▸ WHAT THE TASK REQUIRES
Exclude the pictures, then repeat the remaining data exactly.

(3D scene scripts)
+-------+
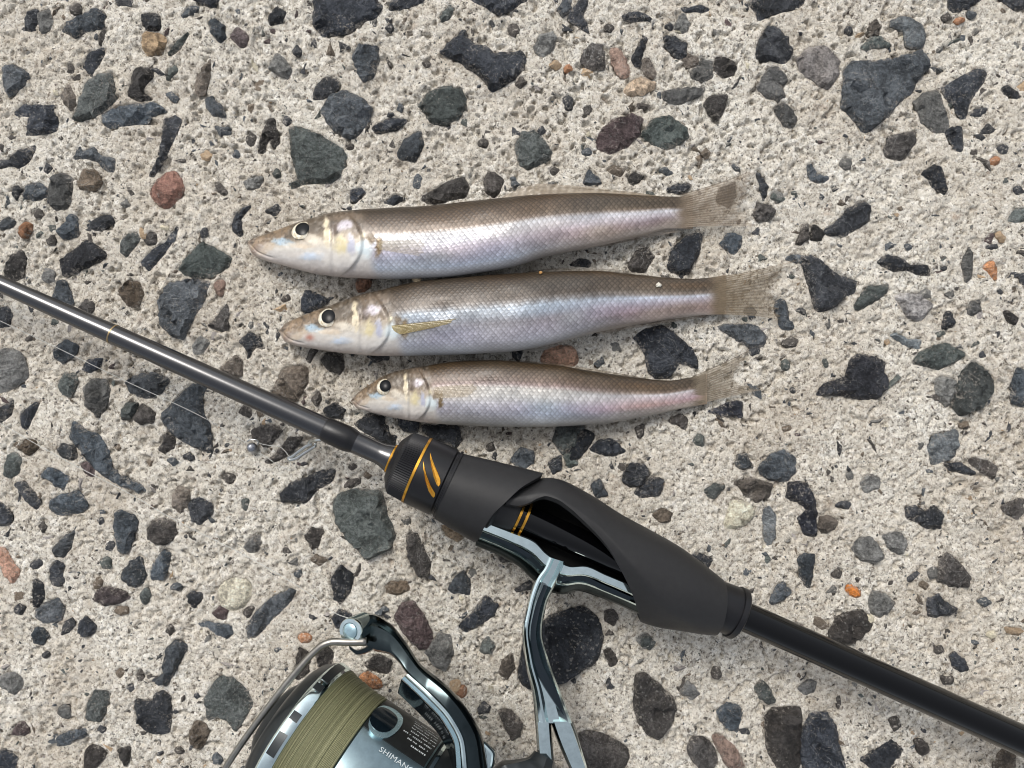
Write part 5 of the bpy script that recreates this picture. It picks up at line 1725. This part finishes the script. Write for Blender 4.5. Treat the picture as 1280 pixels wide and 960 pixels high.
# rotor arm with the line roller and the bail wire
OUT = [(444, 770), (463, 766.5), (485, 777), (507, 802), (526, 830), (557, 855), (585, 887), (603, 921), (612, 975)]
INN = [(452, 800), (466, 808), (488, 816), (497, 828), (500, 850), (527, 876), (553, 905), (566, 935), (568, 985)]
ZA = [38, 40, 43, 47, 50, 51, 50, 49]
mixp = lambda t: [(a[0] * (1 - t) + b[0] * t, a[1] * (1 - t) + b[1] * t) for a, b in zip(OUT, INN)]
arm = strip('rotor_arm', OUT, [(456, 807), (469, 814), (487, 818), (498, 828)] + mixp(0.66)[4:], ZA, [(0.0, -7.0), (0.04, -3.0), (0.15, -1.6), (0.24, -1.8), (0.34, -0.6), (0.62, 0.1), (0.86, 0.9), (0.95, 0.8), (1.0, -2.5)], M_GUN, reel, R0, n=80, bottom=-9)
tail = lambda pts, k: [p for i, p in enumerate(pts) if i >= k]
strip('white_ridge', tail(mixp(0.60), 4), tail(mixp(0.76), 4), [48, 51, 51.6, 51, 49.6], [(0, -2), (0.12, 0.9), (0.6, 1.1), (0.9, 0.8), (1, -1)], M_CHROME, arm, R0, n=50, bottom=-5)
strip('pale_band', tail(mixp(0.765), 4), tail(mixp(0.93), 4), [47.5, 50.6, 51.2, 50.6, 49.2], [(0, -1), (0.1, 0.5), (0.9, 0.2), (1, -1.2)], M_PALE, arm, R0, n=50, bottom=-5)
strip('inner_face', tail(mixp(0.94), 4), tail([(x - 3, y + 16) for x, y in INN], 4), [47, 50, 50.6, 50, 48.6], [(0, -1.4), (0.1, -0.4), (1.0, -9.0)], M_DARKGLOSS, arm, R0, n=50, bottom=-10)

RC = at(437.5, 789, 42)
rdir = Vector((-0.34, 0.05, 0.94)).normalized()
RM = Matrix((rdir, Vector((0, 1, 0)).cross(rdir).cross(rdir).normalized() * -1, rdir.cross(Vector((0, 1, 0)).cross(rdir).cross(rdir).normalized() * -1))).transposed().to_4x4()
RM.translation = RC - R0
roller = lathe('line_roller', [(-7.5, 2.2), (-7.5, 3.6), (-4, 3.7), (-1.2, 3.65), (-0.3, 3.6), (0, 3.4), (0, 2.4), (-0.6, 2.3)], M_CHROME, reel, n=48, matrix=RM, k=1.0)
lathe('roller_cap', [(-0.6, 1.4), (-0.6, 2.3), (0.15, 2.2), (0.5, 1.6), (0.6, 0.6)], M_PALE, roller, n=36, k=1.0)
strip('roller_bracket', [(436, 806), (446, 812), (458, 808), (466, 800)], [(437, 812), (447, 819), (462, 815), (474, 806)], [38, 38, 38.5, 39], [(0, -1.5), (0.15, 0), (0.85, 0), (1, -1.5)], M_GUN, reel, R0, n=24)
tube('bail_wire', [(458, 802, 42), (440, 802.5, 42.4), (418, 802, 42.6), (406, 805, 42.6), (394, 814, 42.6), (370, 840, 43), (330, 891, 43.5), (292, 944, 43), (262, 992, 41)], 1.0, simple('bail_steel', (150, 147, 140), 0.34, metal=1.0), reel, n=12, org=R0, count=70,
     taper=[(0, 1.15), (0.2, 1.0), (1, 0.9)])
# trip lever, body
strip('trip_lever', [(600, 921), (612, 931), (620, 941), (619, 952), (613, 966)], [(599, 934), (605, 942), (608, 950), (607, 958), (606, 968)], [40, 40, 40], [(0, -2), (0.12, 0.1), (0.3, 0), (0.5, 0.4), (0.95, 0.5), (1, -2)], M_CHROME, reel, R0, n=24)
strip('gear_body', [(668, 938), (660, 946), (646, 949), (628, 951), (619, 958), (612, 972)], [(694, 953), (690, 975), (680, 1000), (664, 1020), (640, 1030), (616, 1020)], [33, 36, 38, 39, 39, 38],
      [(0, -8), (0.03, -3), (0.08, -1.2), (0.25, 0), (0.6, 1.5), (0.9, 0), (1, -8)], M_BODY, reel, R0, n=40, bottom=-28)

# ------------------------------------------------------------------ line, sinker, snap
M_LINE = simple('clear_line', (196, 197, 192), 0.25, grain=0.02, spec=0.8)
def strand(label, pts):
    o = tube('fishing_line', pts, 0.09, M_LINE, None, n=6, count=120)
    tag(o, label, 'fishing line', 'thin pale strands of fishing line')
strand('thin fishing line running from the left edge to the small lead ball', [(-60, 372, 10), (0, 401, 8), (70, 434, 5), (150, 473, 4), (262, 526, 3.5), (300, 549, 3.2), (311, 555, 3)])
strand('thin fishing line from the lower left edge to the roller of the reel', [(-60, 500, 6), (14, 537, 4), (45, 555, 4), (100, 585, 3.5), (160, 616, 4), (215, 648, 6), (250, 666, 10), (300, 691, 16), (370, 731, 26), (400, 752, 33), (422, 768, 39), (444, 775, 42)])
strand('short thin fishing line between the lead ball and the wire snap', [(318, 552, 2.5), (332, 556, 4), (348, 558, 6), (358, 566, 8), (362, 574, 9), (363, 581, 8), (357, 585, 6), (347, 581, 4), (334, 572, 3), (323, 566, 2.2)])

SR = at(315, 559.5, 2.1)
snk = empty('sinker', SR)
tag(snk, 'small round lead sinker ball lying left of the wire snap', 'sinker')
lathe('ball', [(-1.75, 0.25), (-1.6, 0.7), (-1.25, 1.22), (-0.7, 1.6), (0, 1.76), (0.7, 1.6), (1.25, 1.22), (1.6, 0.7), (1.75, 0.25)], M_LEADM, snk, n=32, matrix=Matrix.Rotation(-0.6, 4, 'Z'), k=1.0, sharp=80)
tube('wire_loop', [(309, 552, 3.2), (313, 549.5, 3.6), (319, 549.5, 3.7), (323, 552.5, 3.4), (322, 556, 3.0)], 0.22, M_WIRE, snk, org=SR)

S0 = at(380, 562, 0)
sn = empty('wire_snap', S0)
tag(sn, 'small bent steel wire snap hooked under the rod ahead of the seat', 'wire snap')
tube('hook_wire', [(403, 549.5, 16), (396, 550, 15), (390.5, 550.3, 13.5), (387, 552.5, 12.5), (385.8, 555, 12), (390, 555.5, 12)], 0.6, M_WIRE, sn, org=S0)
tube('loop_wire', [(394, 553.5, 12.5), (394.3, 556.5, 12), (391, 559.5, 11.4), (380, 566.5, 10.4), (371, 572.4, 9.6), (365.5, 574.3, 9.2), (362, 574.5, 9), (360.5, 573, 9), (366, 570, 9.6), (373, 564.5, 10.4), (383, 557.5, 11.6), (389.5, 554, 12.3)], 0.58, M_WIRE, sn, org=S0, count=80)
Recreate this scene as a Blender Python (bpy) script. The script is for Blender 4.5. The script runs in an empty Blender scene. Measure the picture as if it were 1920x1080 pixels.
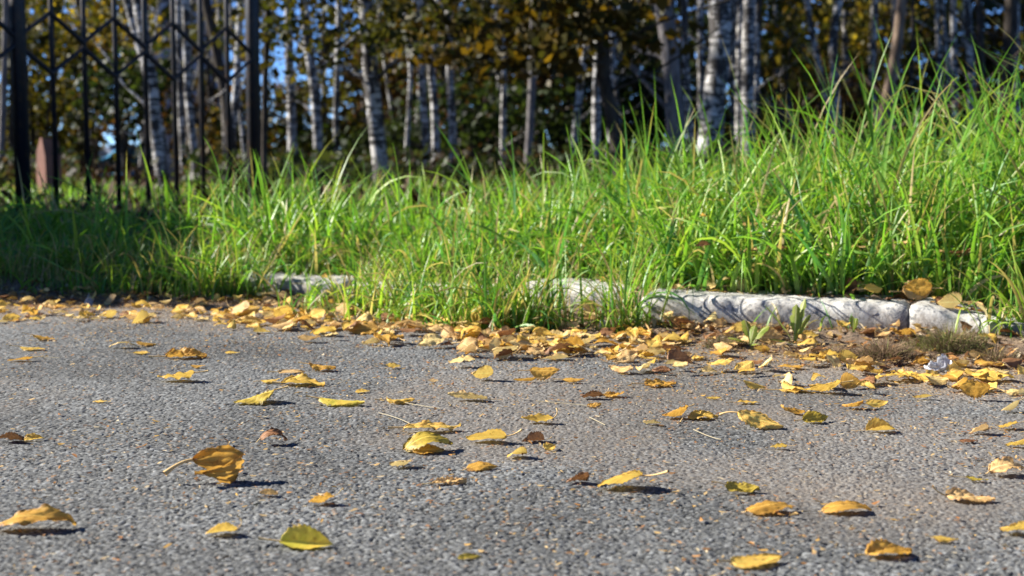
+-------+
▸ RESPONSE TO THE EXERCISE
Write part 5 of the bpy script that recreates this picture. It picks up at line 1725. This part finishes the script. Write for Blender 4.5. Treat the picture as 1280 pixels wide and 960 pixels high.
# rotor arm with the line roller and the bail wire
OUT = [(444, 770), (463, 766.5), (485, 777), (507, 802), (526, 830), (557, 855), (585, 887), (603, 921), (612, 975)]
INN = [(452, 800), (466, 808), (488, 816), (497, 828), (500, 850), (527, 876), (553, 905), (566, 935), (568, 985)]
ZA = [38, 40, 43, 47, 50, 51, 50, 49]
mixp = lambda t: [(a[0] * (1 - t) + b[0] * t, a[1] * (1 - t) + b[1] * t) for a, b in zip(OUT, INN)]
arm = strip('rotor_arm', OUT, [(456, 807), (469, 814), (487, 818), (498, 828)] + mixp(0.66)[4:], ZA, [(0.0, -7.0), (0.04, -3.0), (0.15, -1.6), (0.24, -1.8), (0.34, -0.6), (0.62, 0.1), (0.86, 0.9), (0.95, 0.8), (1.0, -2.5)], M_GUN, reel, R0, n=80, bottom=-9)
tail = lambda pts, k: [p for i, p in enumerate(pts) if i >= k]
strip('white_ridge', tail(mixp(0.60), 4), tail(mixp(0.76), 4), [48, 51, 51.6, 51, 49.6], [(0, -2), (0.12, 0.9), (0.6, 1.1), (0.9, 0.8), (1, -1)], M_CHROME, arm, R0, n=50, bottom=-5)
strip('pale_band', tail(mixp(0.765), 4), tail(mixp(0.93), 4), [47.5, 50.6, 51.2, 50.6, 49.2], [(0, -1), (0.1, 0.5), (0.9, 0.2), (1, -1.2)], M_PALE, arm, R0, n=50, bottom=-5)
strip('inner_face', tail(mixp(0.94), 4), tail([(x - 3, y + 16) for x, y in INN], 4), [47, 50, 50.6, 50, 48.6], [(0, -1.4), (0.1, -0.4), (1.0, -9.0)], M_DARKGLOSS, arm, R0, n=50, bottom=-10)

RC = at(437.5, 789, 42)
rdir = Vector((-0.34, 0.05, 0.94)).normalized()
RM = Matrix((rdir, Vector((0, 1, 0)).cross(rdir).cross(rdir).normalized() * -1, rdir.cross(Vector((0, 1, 0)).cross(rdir).cross(rdir).normalized() * -1))).transposed().to_4x4()
RM.translation = RC - R0
roller = lathe('line_roller', [(-7.5, 2.2), (-7.5, 3.6), (-4, 3.7), (-1.2, 3.65), (-0.3, 3.6), (0, 3.4), (0, 2.4), (-0.6, 2.3)], M_CHROME, reel, n=48, matrix=RM, k=1.0)
lathe('roller_cap', [(-0.6, 1.4), (-0.6, 2.3), (0.15, 2.2), (0.5, 1.6), (0.6, 0.6)], M_PALE, roller, n=36, k=1.0)
strip('roller_bracket', [(436, 806), (446, 812), (458, 808), (466, 800)], [(437, 812), (447, 819), (462, 815), (474, 806)], [38, 38, 38.5, 39], [(0, -1.5), (0.15, 0), (0.85, 0), (1, -1.5)], M_GUN, reel, R0, n=24)
tube('bail_wire', [(458, 802, 42), (440, 802.5, 42.4), (418, 802, 42.6), (406, 805, 42.6), (394, 814, 42.6), (370, 840, 43), (330, 891, 43.5), (292, 944, 43), (262, 992, 41)], 1.0, simple('bail_steel', (150, 147, 140), 0.34, metal=1.0), reel, n=12, org=R0, count=70,
     taper=[(0, 1.15), (0.2, 1.0), (1, 0.9)])
# trip lever, body
strip('trip_lever', [(600, 921), (612, 931), (620, 941), (619, 952), (613, 966)], [(599, 934), (605, 942), (608, 950), (607, 958), (606, 968)], [40, 40, 40], [(0, -2), (0.12, 0.1), (0.3, 0), (0.5, 0.4), (0.95, 0.5), (1, -2)], M_CHROME, reel, R0, n=24)
strip('gear_body', [(668, 938), (660, 946), (646, 949), (628, 951), (619, 958), (612, 972)], [(694, 953), (690, 975), (680, 1000), (664, 1020), (640, 1030), (616, 1020)], [33, 36, 38, 39, 39, 38],
      [(0, -8), (0.03, -3), (0.08, -1.2), (0.25, 0), (0.6, 1.5), (0.9, 0), (1, -8)], M_BODY, reel, R0, n=40, bottom=-28)

# ------------------------------------------------------------------ line, sinker, snap
M_LINE = simple('clear_line', (196, 197, 192), 0.25, grain=0.02, spec=0.8)
def strand(label, pts):
    o = tube('fishing_line', pts, 0.09, M_LINE, None, n=6, count=120)
    tag(o, label, 'fishing line', 'thin pale strands of fishing line')
strand('thin fishing line running from the left edge to the small lead ball', [(-60, 372, 10), (0, 401, 8), (70, 434, 5), (150, 473, 4), (262, 526, 3.5), (300, 549, 3.2), (311, 555, 3)])
strand('thin fishing line from the lower left edge to the roller of the reel', [(-60, 500, 6), (14, 537, 4), (45, 555, 4), (100, 585, 3.5), (160, 616, 4), (215, 648, 6), (250, 666, 10), (300, 691, 16), (370, 731, 26), (400, 752, 33), (422, 768, 39), (444, 775, 42)])
strand('short thin fishing line between the lead ball and the wire snap', [(318, 552, 2.5), (332, 556, 4), (348, 558, 6), (358, 566, 8), (362, 574, 9), (363, 581, 8), (357, 585, 6), (347, 581, 4), (334, 572, 3), (323, 566, 2.2)])

SR = at(315, 559.5, 2.1)
snk = empty('sinker', SR)
tag(snk, 'small round lead sinker ball lying left of the wire snap', 'sinker')
lathe('ball', [(-1.75, 0.25), (-1.6, 0.7), (-1.25, 1.22), (-0.7, 1.6), (0, 1.76), (0.7, 1.6), (1.25, 1.22), (1.6, 0.7), (1.75, 0.25)], M_LEADM, snk, n=32, matrix=Matrix.Rotation(-0.6, 4, 'Z'), k=1.0, sharp=80)
tube('wire_loop', [(309, 552, 3.2), (313, 549.5, 3.6), (319, 549.5, 3.7), (323, 552.5, 3.4), (322, 556, 3.0)], 0.22, M_WIRE, snk, org=SR)

S0 = at(380, 562, 0)
sn = empty('wire_snap', S0)
tag(sn, 'small bent steel wire snap hooked under the rod ahead of the seat', 'wire snap')
tube('hook_wire', [(403, 549.5, 16), (396, 550, 15), (390.5, 550.3, 13.5), (387, 552.5, 12.5), (385.8, 555, 12), (390, 555.5, 12)], 0.6, M_WIRE, sn, org=S0)
tube('loop_wire', [(394, 553.5, 12.5), (394.3, 556.5, 12), (391, 559.5, 11.4), (380, 566.5, 10.4), (371, 572.4, 9.6), (365.5, 574.3, 9.2), (362, 574.5, 9), (360.5, 573, 9), (366, 570, 9.6), (373, 564.5, 10.4), (383, 557.5, 11.6), (389.5, 554, 12.3)], 0.58, M_WIRE, sn, org=S0, count=80)
Recreate this scene as a Blender Python (bpy) script. The script is for Blender 4.5. The script runs in an empty Blender scene. Measure the picture as if it were 1920x1080 pixels.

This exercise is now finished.